Prosecutors had claimed DeVecchio was plied with cash, jewelry and prostitutes by Scarpa in return for the confidential FBI intelligence that was then used in the killings during the late 1980s and early '90s.

The 1997 interview with Schiro became the focus of a legal fight Wednesday when defense attorneys announced they had subpoenaed tapes of the question-and-answer session, hoping the tapes would undermine her crucial testimony against DeVecchio.

The interviews were conducted by Robbins and fellow reporter Jerry Capeci. Robbins revealed their existence in a Village Voice piece published this week.

"One thing is clear: What Linda Schiro is saying on the witness stand now is not how she told the story 10 years ago concerning three of the four murder counts now at issue," Robbins wrote in a story headlined "Tall Tales of a Mafia Mistress."

"A guy was facing prison for life over this, over her testimony, and I didn't see how i could sit silent," Robbins told CBS News correspondent Jeff Glor.

"I am surprised," Robbins said, "I am surprised that the D.A. - Joe Hynes is a veteran. I am surprised that they went as far as they did, based on this one shaky witness."

Prosecutors and defense attorneys listened to the tapes behind closed doors in an effort to determine how damaging they would prove to the prosecution's case. Schiro had been expected to undergo a second round of cross-examination, but court was canceled for the day.

Defense attorney Douglas Grover predicted the tapes would fully discredit Schiro and vindicate DeVecchio, who has consistently declared his innocence.
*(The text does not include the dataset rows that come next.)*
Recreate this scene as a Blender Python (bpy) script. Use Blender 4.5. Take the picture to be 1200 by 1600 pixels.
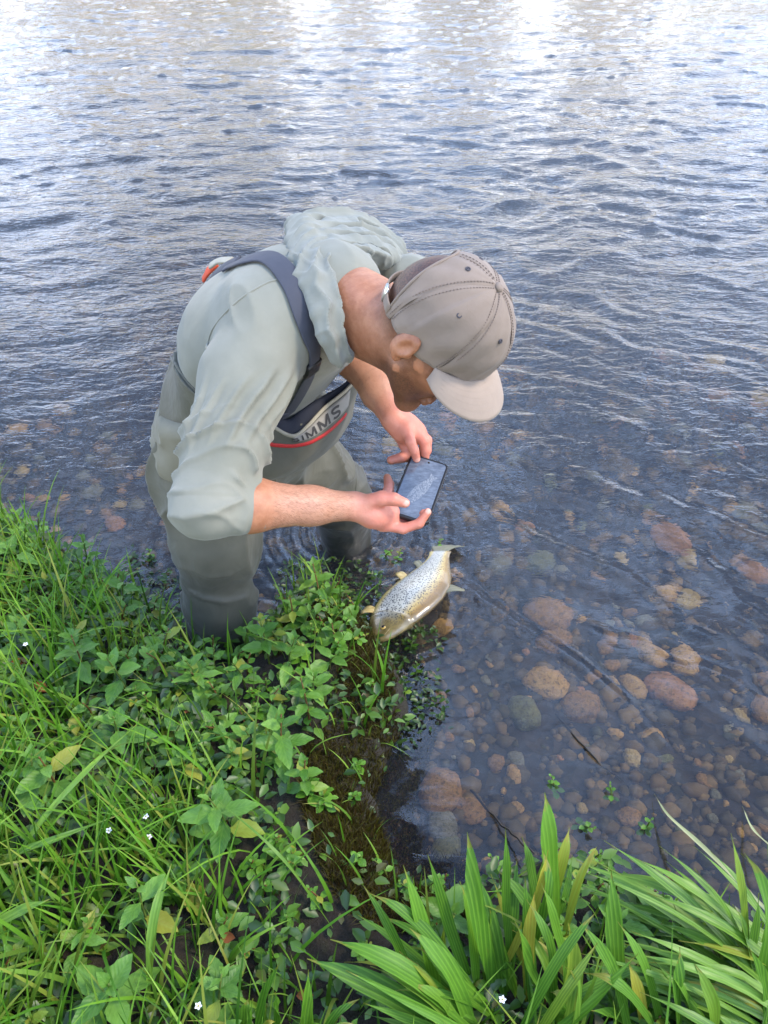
import bpy, math, random
import numpy as np
from mathutils import Vector, Matrix
from mathutils.bvhtree import BVHTree

R = math.radians
scene = bpy.context.scene
for o in list(bpy.data.objects):
    bpy.data.objects.remove(o, do_unlink=True)
COL = scene.collection

# ------------------------------------------------------------------ camera
CAM_H, PITCH, FPX = 1.55, R(40.0), 1204.0
cam_d = bpy.data.cameras.new('camera')
cam_d.sensor_fit = 'VERTICAL'
cam_d.sensor_height = 24.0
cam_d.lens = 24.0 * FPX / 1600.0
cam_d.clip_start = 0.02
cam_d.clip_end = 500.0
cam = bpy.data.objects.new('camera', cam_d)
cam.location = (0, 0, CAM_H)
cam.rotation_euler = (math.pi / 2 - PITCH, 0, 0)
COL.objects.link(cam)
scene.camera = cam

# ------------------------------------------------------------------ sky + sun
SUN_EL, SUN_AZ = R(54.0), R(100.0)      # azimuth measured from +Y towards +X
world = bpy.data.worlds.new('World')
scene.world = world
world.use_nodes = True
wn = world.node_tree.nodes
wn.clear()
sky = wn.new('ShaderNodeTexSky')
sky.sky_type = 'NISHITA'
sky.sun_disc = False
sky.sun_elevation = SUN_EL
sky.sun_rotation = SUN_AZ
sky.air_density = 1.0
sky.dust_density = 1.0
sky.ozone_density = 5.0
bg = wn.new('ShaderNodeBackground')
bg.inputs['Strength'].default_value = 0.15
wo = wn.new('ShaderNodeOutputWorld')
wl = world.node_tree.links
# broken white cloud over the blue, closing to pale haze towards the horizon all round
wtc = wn.new('ShaderNodeTexCoord')
wsep = wn.new('ShaderNodeSeparateXYZ'); wl.new(wtc.outputs['Generated'], wsep.inputs[0])
def wmath(op, a, b_=None, c_=None):
    q = wn.new('ShaderNodeMath'); q.operation = op
    for i_, v_ in enumerate((a, b_, c_)):
        if v_ is None: continue
        if isinstance(v_, (int, float)): q.inputs[i_].default_value = v_
        else: wl.new(v_, q.inputs[i_])
    return q.outputs[0]
wz = wmath('MAXIMUM', wsep.outputs['Z'], 0.0)
wd_ = wmath('ADD', wz, 0.14)
wcmb = wn.new('ShaderNodeCombineXYZ')
wl.new(wmath('DIVIDE', wsep.outputs['X'], wd_), wcmb.inputs[0]); wl.new(wmath('DIVIDE', wsep.outputs['Y'], wd_), wcmb.inputs[1])
wnz = wn.new('ShaderNodeTexNoise'); wnz.inputs['Scale'].default_value = 1.3; wnz.inputs['Detail'].default_value = 6; wnz.inputs['Roughness'].default_value = 0.55
wl.new(wcmb.outputs[0], wnz.inputs['Vector'])
wcl = wn.new('ShaderNodeMapRange'); wcl.interpolation_type = 'SMOOTHSTEP'; wl.new(wnz.outputs[0], wcl.inputs[0])
wcl.inputs[1].default_value = 0.43; wcl.inputs[2].default_value = 0.68; wcl.inputs[3].default_value = 0.0; wcl.inputs[4].default_value = 0.9
whz = wn.new('ShaderNodeMapRange'); whz.interpolation_type = 'SMOOTHSTEP'; wl.new(wz, whz.inputs[0])
whz.inputs[1].default_value = 0.46; whz.inputs[2].default_value = 0.02; whz.inputs[3].default_value = 0.0; whz.inputs[4].default_value = 0.85
wcm = wn.new('ShaderNodeMix'); wcm.data_type = 'RGBA'
wl.new(wcl.outputs[0], wcm.inputs[0]); wl.new(sky.outputs[0], wcm.inputs[6]); wcm.inputs[7].default_value = (12.8, 18.2, 29.0, 1)
wmix = wn.new('ShaderNodeMix'); wmix.data_type = 'RGBA'
wl.new(whz.outputs[0], wmix.inputs[0]); wl.new(wcm.outputs[2], wmix.inputs[6]); wmix.inputs[7].default_value = (17.0, 16.4, 15.8, 1)
wl.new(wmix.outputs[2], bg.inputs[0])
wl.new(bg.outputs[0], wo.inputs[0])

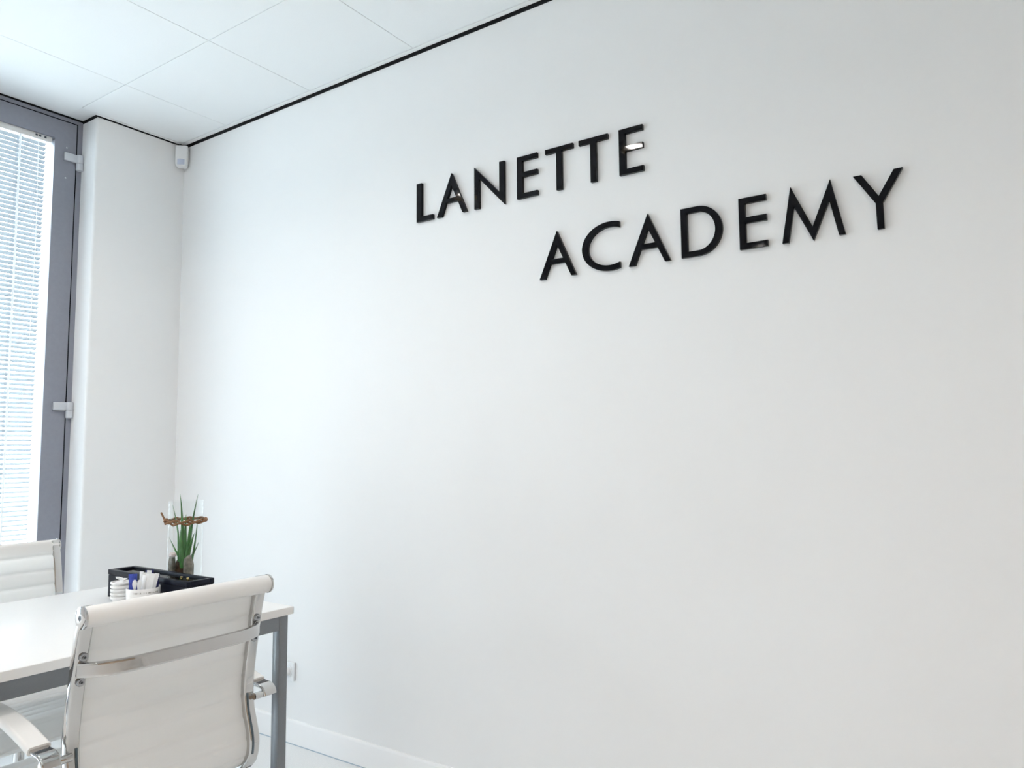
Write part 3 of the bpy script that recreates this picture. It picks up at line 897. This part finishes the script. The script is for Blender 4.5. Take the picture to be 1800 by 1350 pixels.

"We're just thankful that it's all come out," he said.

In her testimony, Schiro, 62, said she would regularly sit in on weekly meetings between DeVecchio and Scarpa, who died in prison in 1994. She also said she overheard the agent warn her boyfriend about potential rats and rivals in a power struggle within the Colombo family, including the four slaying victims.

But the Village Voice reported that in the 1997 interview, Schiro linked DeVecchio to only one of the slayings in the indictment. For instance, when asked about one victim, she insisted the agent had nothing to do with it. "Lin did not tell," she said.

Because a person cannot be tried twice for the same crime, DeVecchio is free and clear of the charges. Schiro could face possible perjury charges, said Vecchione.

State Supreme Court Justice Gustin Reichbach said he had no choice but to approve prosecutors' request to drop the charges, but expressed disgust with the long relationship between the FBI and its informant.

"That a thug like Scarpa would be employed by the federal government to beat witnesses and threaten them at gunpoint to obtain information ... is a shocking demonstration of the government's unacceptable willingness to employ criminality to fight crime," the judge said.